The Indian Clerk, by David Leavitt. (Bloomsbury, $16.) When S. Ramanujan, a clerk from Madras who was a gifted mathematician, went to Cambridge at the invitation of the brilliant G.H. Hardy, he became a celebrity, with various dons competing for his society. Leavitt is keenly interested in class, and his seventh novel explores the betrayal of an outsider by an insider.
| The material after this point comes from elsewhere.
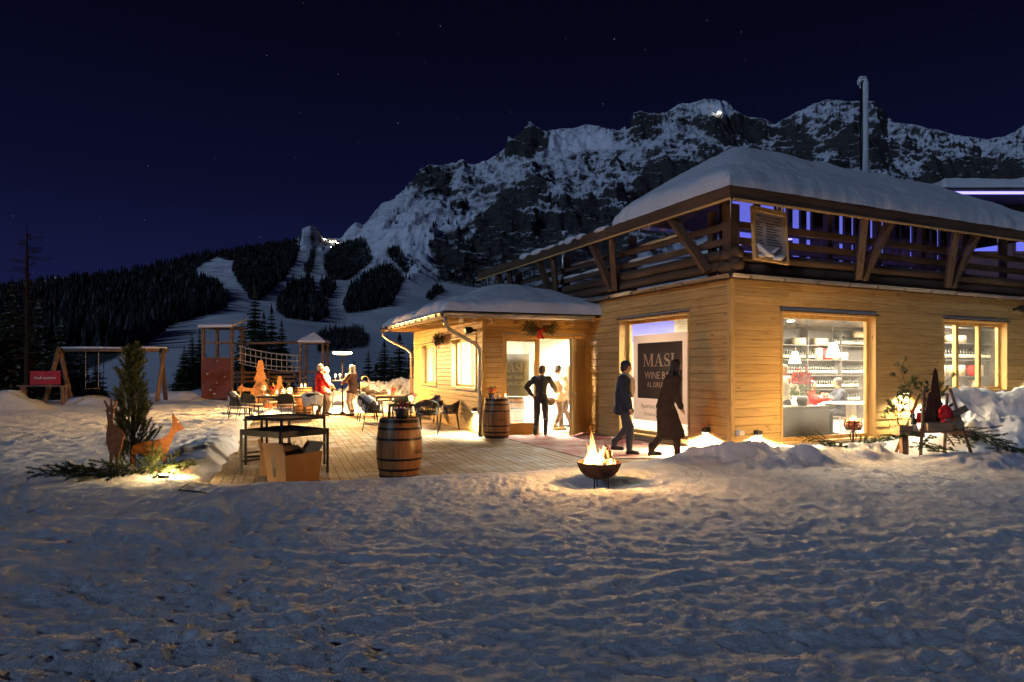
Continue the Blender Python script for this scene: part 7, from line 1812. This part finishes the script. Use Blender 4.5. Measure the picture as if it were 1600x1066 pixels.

The Mascot: Unraveling the Mystery of My Jewish Father's Nazi Boyhood, by Mark Kurzem. (Plume, $16.) When Kurzem was an Oxford student, his father revealed that he was Jewish, and asked his son to help him uncover his Holocaust past. Kurzem discovered that his father, who was 5 when he witnessed his mother's murder, had become the mascot of a troop of Nazi soldiers. "This is a book to keep you up at night," Dinitia Smith wrote in The Times. An equally absorbing story of survival is told in The Zookeeper's Wife: A War Story, by Diane Ackerman. (Norton, $14.95.) The keeper of the Warsaw Zoo -- a lieutenant in the clandestine Polish Army -- and his wife smuggled Jews out of the ghetto and hid them in the zoo, saving 300 lives. One who did not survive was Petr Ginz, a teenager from Prague who kept a diary of his life in that city until he was taken to Theresienstadt. The voice in The Diary of Petr Ginz: 1941-1942, edited by Chava Pressburger, translated by Elena Lappin (Grove, $16), is different from Anne Frank's; Petr offers an unsentimental perspective on his changing world, with a sense of alarm occasionally slipping through. (Pressburger is Ginz's sister.)